Question

Show that the given differential equation is homogeneous and solve:\(x\,dy-y\,dx=\sqrt{x^2+y^2}\,dx.\)

Answer 1

\(x\,dy-y\,dx=\sqrt{x^2+y^2}\,dx.\)
\(⇒xdy=[y+\sqrt{x^2+y^2}]dx\)
\(\frac{dy}{dx}=y+\sqrt{x^2+\frac{y^2}{x^2}}...(1)\)
Let \(F(x,y)=y+\sqrt{x^2+\frac{y^2}{x^2}}\)

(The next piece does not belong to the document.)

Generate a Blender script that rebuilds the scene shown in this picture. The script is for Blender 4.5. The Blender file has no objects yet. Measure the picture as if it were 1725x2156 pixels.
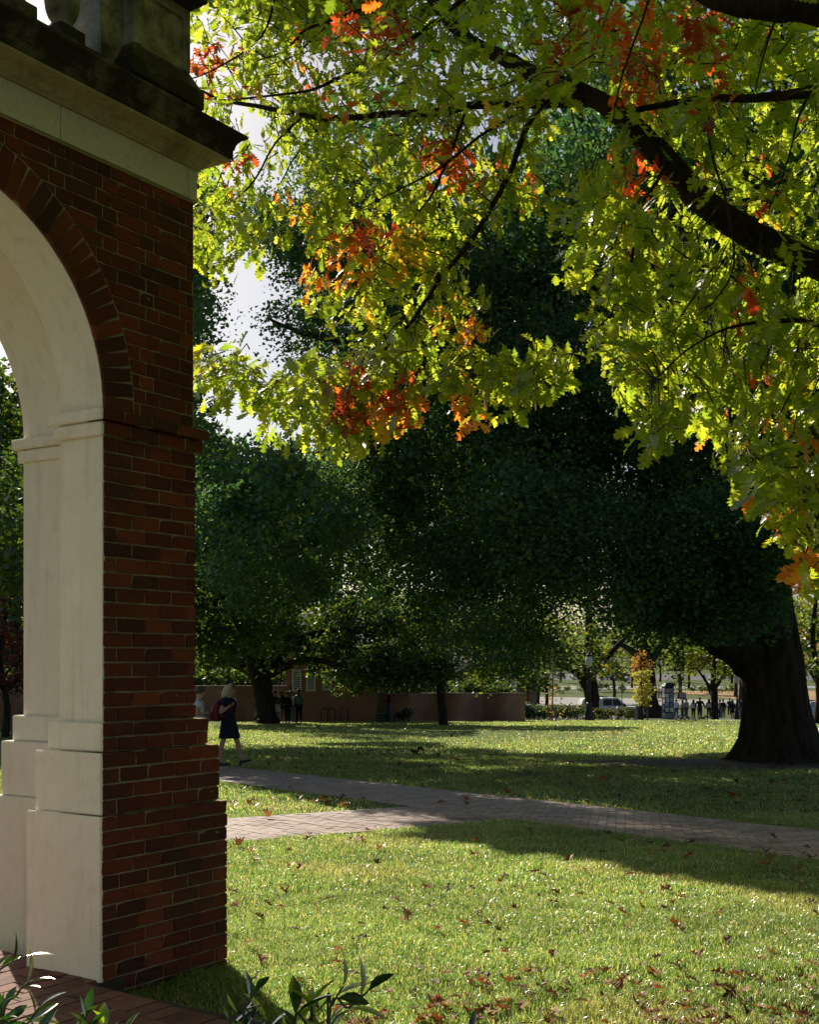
import bpy, bmesh, math, random
import numpy as np
from mathutils import Vector, Matrix

# ------------------------------------------------------------------ camera, sky, sun, exposure
S = bpy.context.scene
COL = S.collection
EYE = 1.55
FPX, CXP, HYP = 2580.0, 862.0, 1390.0          # focal length, centre column and horizon row measured on the photograph
cam_d = bpy.data.cameras.new('camera')
cam = bpy.data.objects.new('camera', cam_d)
COL.objects.link(cam)
cam.location = (0, 0, EYE)
cam.rotation_euler = (math.radians(90), 0, 0)
cam_d.sensor_fit = 'HORIZONTAL'
cam_d.sensor_width = 36.0
cam_d.lens = 36.0 * FPX / 1725.0
cam_d.shift_y = (HYP - 1078.0) / 1725.0
cam_d.clip_start = 0.05
cam_d.clip_end = 3000
S.camera = cam

SUN_EL, SUN_AZ = 32.0, -24.0                    # degrees; azimuth from +Y (into the picture), minus is left
world = bpy.data.worlds.new('World')
S.world = world
world.use_nodes = True
wn = world.node_tree.nodes
wl = world.node_tree.links
bg = wn['Background']
sky = wn.new('ShaderNodeTexSky')
sky.sky_type = 'NISHITA'
sky.sun_disc = False
sky.sun_elevation = math.radians(SUN_EL)
sky.sun_rotation = math.radians(SUN_AZ)
sky.altitude = 150
sky.air_density = 1.0
sky.dust_density = 1.5
sky.ozone_density = 1.0
wl.new(sky.outputs[0], bg.inputs[0])
bg.inputs[1].default_value = 0.057

sun_d = bpy.data.lights.new('sun', 'SUN')
sun_d.energy = 5.0
sun_d.angle = math.radians(0.55)
sun_d.color = (1.0, 0.9, 0.74)
sun = bpy.data.objects.new('sun', sun_d)
COL.objects.link(sun)
_e, _a = math.radians(SUN_EL), math.radians(SUN_AZ)
SUNV = Vector((math.sin(_a) * math.cos(_e), math.cos(_a) * math.cos(_e), math.sin(_e)))
sun.rotation_euler = SUNV.to_track_quat('Z', 'Y').to_euler()
sun.location = (-20, 40, 40)

S.view_settings.view_transform = 'Standard'
S.view_settings.look = 'None'
S.view_settings.exposure = 0.42
S.view_settings.gamma = 1.0
S.view_settings.use_curve_mapping = False
S.render.engine = 'CYCLES'
S.cycles.max_bounces = 7
S.cycles.diffuse_bounces = 4
S.cycles.glossy_bounces = 2
S.cycles.transmission_bounces = 4
S.cycles.transparent_max_bounces = 4

rng = np.random.default_rng(11)
random.seed(5)
R = math.radians

# ------------------------------------------------------------------ terrain profile and pixel helpers
ZK = np.array([(-200, -.17), (6.9, -.17), (25.9, -.676), (68, -1.85), (76, -2.12), (118, -4.05), (172, -3.6), (260, -3.5), (320, -2.5), (420, 1), (600, 9), (1500, 40)], float)
def gz(y):
    return np.interp(y, ZK[:, 0], ZK[:, 1])
def gzf(y):
    return float(np.interp(y, ZK[:, 0], ZK[:, 1]))
def at(px, py, Y):
    return Vector(((px - CXP) / FPX * Y, Y, EYE + Y * (HYP - py) / FPX))
def gx(px, Y):                                   # a point on the ground
    return Vector(((px - CXP) / FPX * Y, Y, gzf(Y)))

# ------------------------------------------------------------------ object helpers
def setp(o, label=None, cat=None, group=None, kind=None):
    if label: o['label'] = label
    if cat: o['category'] = cat
    if group: o['group'] = group
    if kind: o['kind'] = kind
    return o
def empty(name, loc=(0, 0, 0), rz=0.0, label=None, cat=None, group=None):
    o = bpy.data.objects.new(name, None)
    COL.objects.link(o)
    o.location = loc
    o.rotation_euler = (0, 0, rz)
    o.empty_display_size = .2
    return setp(o, label, cat, group)
def link(name, me, parent=None, mat=None, loc=None, rot=None, scale=None):
    if mat is not None:
        me.materials.clear()
        for m in (mat if isinstance(mat, (list, tuple)) else [mat]):
            me.materials.append(m)
    o = bpy.data.objects.new(name, me)
    COL.objects.link(o)
    if parent is not None: o.parent = parent
    if loc is not None: o.location = loc
    if rot is not None: o.rotation_euler = rot
    if scale is not None: o.scale = scale
    return o
def me_np(name, V, F, smooth=False, col=None, mi=None):
    """V (n,3); F (m,k) of one size k; col (n,3) point colours."""
    V = np.asarray(V, np.float32); F = np.asarray(F, np.int32)
    me = bpy.data.meshes.new(name)
    n, (m, k) = len(V), F.shape
    me.vertices.add(n); me.vertices.foreach_set('co', V.ravel())
    me.loops.add(m * k); me.loops.foreach_set('vertex_index', F.ravel())
    me.polygons.add(m)
    me.polygons.foreach_set('loop_start', np.arange(0, m * k, k, dtype=np.int32))
    me.polygons.foreach_set('loop_total', np.full(m, k, np.int32))
    if smooth: me.polygons.foreach_set('use_smooth', np.ones(m, bool))
    if mi is not None: me.polygons.foreach_set('material_index', np.asarray(mi, np.int32))
    me.update(calc_edges=True)
    if col is not None:
        at_ = me.color_attributes.new('col', 'FLOAT_COLOR', 'POINT')
        c4 = np.ones((n, 4), np.float32); c4[:, :3] = col
        at_.data.foreach_set('color', c4.ravel())
    return me
class MB:
    """collects mixed polygons into one mesh"""
    def __init__(s): s.v = []; s.f = []; s.m = []
    def add(s, vs, fs, mi=0):
        b = len(s.v)
        s.v += [tuple(v) for v in vs]
        s.f += [tuple(b + i for i in f) for f in fs]
        s.m += [mi] * len(fs)
        return s
    def box(s, x0, x1, y0, y1, z0, z1, mi=0):
        vs = [(x, y, z) for z in (z0, z1) for y in (y0, y1) for x in (x0, x1)]
        return s.add(vs, [(0, 2, 3, 1), (4, 5, 7, 6), (0, 1, 5, 4), (2, 6, 7, 3), (0, 4, 6, 2), (1, 3, 7, 5)], mi)
    def tube(s, pts, rad, n=8, mi=0, cap=True):
        pts = [Vector(p) for p in pts]
        rings = []
        prev = None
        for i, p in enumerate(pts):
            d = (pts[min(i + 1, len(pts) - 1)] - pts[max(i - 1, 0)])
            d = d.normalized() if d.length > 1e-9 else Vector((0, 0, 1))
            if prev is None:
                a = d.orthogonal().normalized()
            else:
                a = prev - d * prev.dot(d)
                a = a.normalized() if a.length > 1e-6 else d.orthogonal().normalized()
            prev = a
            b = d.cross(a)
            r = rad[i] if hasattr(rad, '__len__') else rad
            rings.append([p + (a * math.cos(2 * math.pi * k / n) + b * math.sin(2 * math.pi * k / n)) * r for k in range(n)])
        vs = [v for r_ in rings for v in r_]
        fs = []
        for i in range(len(pts) - 1):
            for k in range(n):
                k2 = (k + 1) % n
                fs.append((i * n + k, i * n + k2, (i + 1) * n + k2, (i + 1) * n + k))
        if cap:
            fs.append(tuple(reversed(range(n)))); fs.append(tuple(range((len(pts) - 1) * n, len(pts) * n)))
        return s.add(vs, fs, mi)
    def lathe(s, prof, n=20, c=(0, 0, 0), mi=0):
        vs, fs = [], []
        for (r, z) in prof:
            for k in range(n):
                a = 2 * math.pi * k / n
                vs.append((c[0] + r * math.cos(a), c[1] + r * math.sin(a), c[2] + z))
        for i in range(len(prof) - 1):
            for k in range(n):
                k2 = (k + 1) % n
                fs.append((i * n + k, i * n + k2, (i + 1) * n + k2, (i + 1) * n + k))
        fs.append(tuple(reversed(range(n)))); fs.append(tuple(range((len(prof) - 1) * n, len(prof) * n)))
        return s.add(vs, fs, mi)
    def ball(s, c, r, n=10, mi=0):
        rx, ry, rz = r if hasattr(r, '__len__') else (r, r, r)
        vs, fs = [(c[0], c[1], c[2] - rz)], []
        h = n // 2
        for i in range(1, h):
            t = -math.pi / 2 + math.pi * i / h
            for k in range(n):
                a = 2 * math.pi * k / n
                vs.append((c[0] + rx * math.cos(t) * math.cos(a), c[1] + ry * math.cos(t) * math.sin(a), c[2] + rz * math.sin(t)))
        vs.append((c[0], c[1], c[2] + rz))
        for k in range(n): fs.append((0, 1 + (k + 1) % n, 1 + k))
        for i in range(h - 2):
            for k in range(n):
                a, b = 1 + i * n + k, 1 + i * n + (k + 1) % n
                fs.append((a, b, b + n, a + n))
        t = len(vs) - 1
        for k in range(n): fs.append((t, t - n + k, t - n + (k + 1) % n))
        return s.add(vs, fs, mi)
    def rings(s, rings, mi=0, cap=True):
        n = len(rings[0]); vs = [p for r_ in rings for p in r_]; fs = []
        for i in range(len(rings) - 1):
            for k in range(n):
                k2 = (k + 1) % n
                fs.append((i * n + k, i * n + k2, (i + 1) * n + k2, (i + 1) * n + k))
        if cap:
            fs.append(tuple(reversed(range(n)))); fs.append(tuple(range((len(rings) - 1) * n, len(rings) * n)))
        return s.add(vs, fs, mi)
    def mesh(s, name, smooth=False, bevel=0):
        me = bpy.data.meshes.new(name)
        me.from_pydata(s.v, [], s.f)
        for p, m in zip(me.polygons, s.m):
            p.material_index = m
            p.use_smooth = smooth
        if bevel:
            bm = bmesh.new(); bm.from_mesh(me)
            bmesh.ops.remove_doubles(bm, verts=bm.verts, dist=1e-5)
            bmesh.ops.bevel(bm, geom=bm.edges[:], offset=bevel, segments=1, affect='EDGES')
            bm.to_mesh(me); bm.free()
        me.update()
        return me
    def build(s, name, mat, parent=None, smooth=False, bevel=0, **k):
        return link(name, s.mesh(name, smooth, bevel), parent, mat, **k)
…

\(∴F(λx,λy)=λx+\sqrt{(λx)^2+\frac{(λy)^2}{λx}}=y+\sqrt{x^2+\frac{y^2}{x}}=λ.F(x,y)\)
Therefore,the given differential equation is a homogenous equation.

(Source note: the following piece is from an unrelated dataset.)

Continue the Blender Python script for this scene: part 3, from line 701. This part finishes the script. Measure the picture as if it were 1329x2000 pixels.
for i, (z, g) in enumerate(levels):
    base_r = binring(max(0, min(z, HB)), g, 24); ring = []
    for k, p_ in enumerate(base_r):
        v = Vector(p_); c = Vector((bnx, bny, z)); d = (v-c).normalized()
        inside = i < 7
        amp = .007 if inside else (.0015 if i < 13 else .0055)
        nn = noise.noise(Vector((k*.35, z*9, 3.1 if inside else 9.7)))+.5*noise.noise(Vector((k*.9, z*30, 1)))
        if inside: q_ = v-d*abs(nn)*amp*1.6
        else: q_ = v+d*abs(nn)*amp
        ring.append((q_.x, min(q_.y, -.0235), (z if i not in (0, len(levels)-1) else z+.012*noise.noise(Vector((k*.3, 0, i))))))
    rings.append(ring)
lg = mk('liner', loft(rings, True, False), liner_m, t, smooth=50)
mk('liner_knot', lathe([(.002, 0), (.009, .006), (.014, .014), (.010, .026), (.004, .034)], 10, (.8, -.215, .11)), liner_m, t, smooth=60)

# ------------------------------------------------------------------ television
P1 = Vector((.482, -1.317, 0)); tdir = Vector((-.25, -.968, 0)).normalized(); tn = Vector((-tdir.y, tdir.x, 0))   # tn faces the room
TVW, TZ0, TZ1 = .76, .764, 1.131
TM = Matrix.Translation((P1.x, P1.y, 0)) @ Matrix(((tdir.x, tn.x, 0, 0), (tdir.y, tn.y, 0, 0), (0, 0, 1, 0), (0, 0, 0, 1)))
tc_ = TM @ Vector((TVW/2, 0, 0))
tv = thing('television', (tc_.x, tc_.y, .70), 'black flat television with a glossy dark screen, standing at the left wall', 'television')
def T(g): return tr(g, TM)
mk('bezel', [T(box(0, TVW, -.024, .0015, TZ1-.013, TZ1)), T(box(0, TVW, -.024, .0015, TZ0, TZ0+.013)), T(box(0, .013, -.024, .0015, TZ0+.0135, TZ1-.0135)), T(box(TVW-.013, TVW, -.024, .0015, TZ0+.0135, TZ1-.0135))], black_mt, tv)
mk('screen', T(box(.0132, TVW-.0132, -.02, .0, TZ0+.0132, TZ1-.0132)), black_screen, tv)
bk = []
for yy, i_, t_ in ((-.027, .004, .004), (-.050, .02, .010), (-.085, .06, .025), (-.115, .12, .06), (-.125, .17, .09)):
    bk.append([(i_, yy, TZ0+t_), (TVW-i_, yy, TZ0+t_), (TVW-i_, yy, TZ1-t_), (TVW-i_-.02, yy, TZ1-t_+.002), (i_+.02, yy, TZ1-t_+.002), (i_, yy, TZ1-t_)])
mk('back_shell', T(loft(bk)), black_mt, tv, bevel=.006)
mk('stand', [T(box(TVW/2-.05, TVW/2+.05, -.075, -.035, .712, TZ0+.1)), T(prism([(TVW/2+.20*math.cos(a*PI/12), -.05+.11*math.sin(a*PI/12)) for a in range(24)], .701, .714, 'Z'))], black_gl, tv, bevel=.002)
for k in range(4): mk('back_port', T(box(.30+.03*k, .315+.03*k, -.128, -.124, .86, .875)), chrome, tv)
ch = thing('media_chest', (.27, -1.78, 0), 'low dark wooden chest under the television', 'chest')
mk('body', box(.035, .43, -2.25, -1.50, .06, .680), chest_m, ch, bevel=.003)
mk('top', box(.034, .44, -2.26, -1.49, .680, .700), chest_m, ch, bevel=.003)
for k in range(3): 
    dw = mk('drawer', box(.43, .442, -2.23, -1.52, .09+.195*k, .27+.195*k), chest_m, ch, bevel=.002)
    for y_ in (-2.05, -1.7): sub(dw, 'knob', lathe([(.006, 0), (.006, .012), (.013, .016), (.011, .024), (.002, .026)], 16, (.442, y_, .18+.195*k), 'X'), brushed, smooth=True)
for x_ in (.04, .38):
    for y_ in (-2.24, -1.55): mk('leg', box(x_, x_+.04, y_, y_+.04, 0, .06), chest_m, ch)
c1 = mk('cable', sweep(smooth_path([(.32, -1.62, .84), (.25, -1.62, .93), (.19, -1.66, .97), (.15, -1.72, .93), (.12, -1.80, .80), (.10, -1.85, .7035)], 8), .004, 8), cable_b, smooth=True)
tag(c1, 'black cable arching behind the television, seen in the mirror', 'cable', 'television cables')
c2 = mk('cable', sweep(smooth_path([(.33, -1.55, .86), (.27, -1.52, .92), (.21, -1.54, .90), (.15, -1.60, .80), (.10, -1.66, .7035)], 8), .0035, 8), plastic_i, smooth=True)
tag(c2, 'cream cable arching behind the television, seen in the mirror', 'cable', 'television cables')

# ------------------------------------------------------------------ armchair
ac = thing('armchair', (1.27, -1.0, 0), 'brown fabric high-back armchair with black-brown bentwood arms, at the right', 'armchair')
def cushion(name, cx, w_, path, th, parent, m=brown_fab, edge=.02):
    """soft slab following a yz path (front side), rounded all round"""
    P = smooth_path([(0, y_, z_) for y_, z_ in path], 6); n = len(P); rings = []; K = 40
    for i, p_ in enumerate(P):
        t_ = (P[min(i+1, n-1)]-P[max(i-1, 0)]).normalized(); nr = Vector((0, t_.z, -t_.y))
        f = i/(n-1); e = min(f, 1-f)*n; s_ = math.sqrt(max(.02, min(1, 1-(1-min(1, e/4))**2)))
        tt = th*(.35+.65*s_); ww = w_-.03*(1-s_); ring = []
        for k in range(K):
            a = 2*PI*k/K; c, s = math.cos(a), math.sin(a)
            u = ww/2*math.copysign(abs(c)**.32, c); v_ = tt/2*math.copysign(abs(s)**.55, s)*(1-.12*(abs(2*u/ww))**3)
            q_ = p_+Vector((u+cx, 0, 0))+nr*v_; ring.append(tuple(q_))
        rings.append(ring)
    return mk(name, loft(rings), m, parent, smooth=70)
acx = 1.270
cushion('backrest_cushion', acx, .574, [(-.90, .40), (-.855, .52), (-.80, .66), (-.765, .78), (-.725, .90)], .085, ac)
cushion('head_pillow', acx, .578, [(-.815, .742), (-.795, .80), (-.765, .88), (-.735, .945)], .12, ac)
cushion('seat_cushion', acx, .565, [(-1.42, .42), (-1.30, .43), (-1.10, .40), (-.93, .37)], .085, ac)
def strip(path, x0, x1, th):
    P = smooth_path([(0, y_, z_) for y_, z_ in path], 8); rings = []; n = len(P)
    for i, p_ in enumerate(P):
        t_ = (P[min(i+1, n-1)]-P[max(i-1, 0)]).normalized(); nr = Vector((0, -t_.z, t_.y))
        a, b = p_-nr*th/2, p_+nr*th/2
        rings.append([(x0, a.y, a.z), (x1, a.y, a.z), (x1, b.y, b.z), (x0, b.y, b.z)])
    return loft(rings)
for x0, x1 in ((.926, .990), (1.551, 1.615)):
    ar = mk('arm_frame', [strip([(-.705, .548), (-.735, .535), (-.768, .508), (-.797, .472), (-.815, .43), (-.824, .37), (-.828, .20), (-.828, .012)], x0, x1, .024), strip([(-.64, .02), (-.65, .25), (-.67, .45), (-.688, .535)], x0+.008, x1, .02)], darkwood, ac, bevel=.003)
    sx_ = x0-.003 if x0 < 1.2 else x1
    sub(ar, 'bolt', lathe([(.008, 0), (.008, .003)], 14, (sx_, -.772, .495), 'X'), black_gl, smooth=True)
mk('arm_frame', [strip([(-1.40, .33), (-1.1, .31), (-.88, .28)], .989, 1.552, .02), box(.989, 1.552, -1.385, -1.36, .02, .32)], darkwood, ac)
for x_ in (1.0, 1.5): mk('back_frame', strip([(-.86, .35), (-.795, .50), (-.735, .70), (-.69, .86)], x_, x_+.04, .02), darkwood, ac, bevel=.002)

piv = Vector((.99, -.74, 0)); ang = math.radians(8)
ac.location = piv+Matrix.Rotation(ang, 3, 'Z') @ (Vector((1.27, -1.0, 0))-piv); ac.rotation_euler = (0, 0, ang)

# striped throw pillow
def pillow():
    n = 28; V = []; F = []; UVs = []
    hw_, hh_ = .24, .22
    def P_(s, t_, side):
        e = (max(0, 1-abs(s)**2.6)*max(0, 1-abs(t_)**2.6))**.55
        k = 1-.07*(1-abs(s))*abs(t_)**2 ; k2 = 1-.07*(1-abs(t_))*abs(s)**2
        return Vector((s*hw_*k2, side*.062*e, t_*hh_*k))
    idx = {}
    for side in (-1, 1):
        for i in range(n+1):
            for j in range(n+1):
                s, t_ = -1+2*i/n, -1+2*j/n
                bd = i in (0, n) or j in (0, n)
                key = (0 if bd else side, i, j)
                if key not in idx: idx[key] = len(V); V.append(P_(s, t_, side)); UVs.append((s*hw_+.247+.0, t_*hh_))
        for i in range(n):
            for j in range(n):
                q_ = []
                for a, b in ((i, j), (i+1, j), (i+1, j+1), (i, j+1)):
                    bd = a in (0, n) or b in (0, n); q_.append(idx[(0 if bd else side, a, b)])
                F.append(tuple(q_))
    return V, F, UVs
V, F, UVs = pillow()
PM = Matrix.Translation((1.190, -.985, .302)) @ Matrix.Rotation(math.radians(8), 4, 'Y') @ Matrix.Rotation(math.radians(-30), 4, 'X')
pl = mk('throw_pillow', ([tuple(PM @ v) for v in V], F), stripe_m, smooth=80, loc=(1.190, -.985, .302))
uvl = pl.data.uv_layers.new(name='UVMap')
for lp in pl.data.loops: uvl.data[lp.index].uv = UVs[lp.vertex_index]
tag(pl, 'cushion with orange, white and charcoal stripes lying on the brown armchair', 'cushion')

To solve it,we make the substitution as:
\(y=vx\)
\(⇒\frac{d}{dx}(y)=\frac{d}{dx}(vx)\)
\(⇒\frac{dy}{dx}=v+x\frac{dv}{dx}\)
Substituting the values of v and \(\frac{dy}{dx}\) in equation(1),we get:
\(v+x\frac{dv}{dx}=vx+\sqrt{x^2+\frac{(vx)^2}{x}}\)
\(⇒v+x\frac{dv}{dx}=v+\sqrt{1+v^2}\)
\(⇒\frac{dv}{\sqrt{1+v^2}}=\frac{dx}{x}\)
Integrating both sides,we get:
\(log|v+\sqrt{1+v^2}|=log|x|+logC\)
\(⇒log|\frac{y}{x}+\sqrt{1+\frac{y^2}{x^2}}|=log|Cx|\)
\(⇒log|\frac{y+\sqrt{x^2+y^2}}{x}|=log|Cx|\)
\(⇒y+\sqrt{x^2+y^2}=Cx^2\)
This is the required solution of the given differential equation.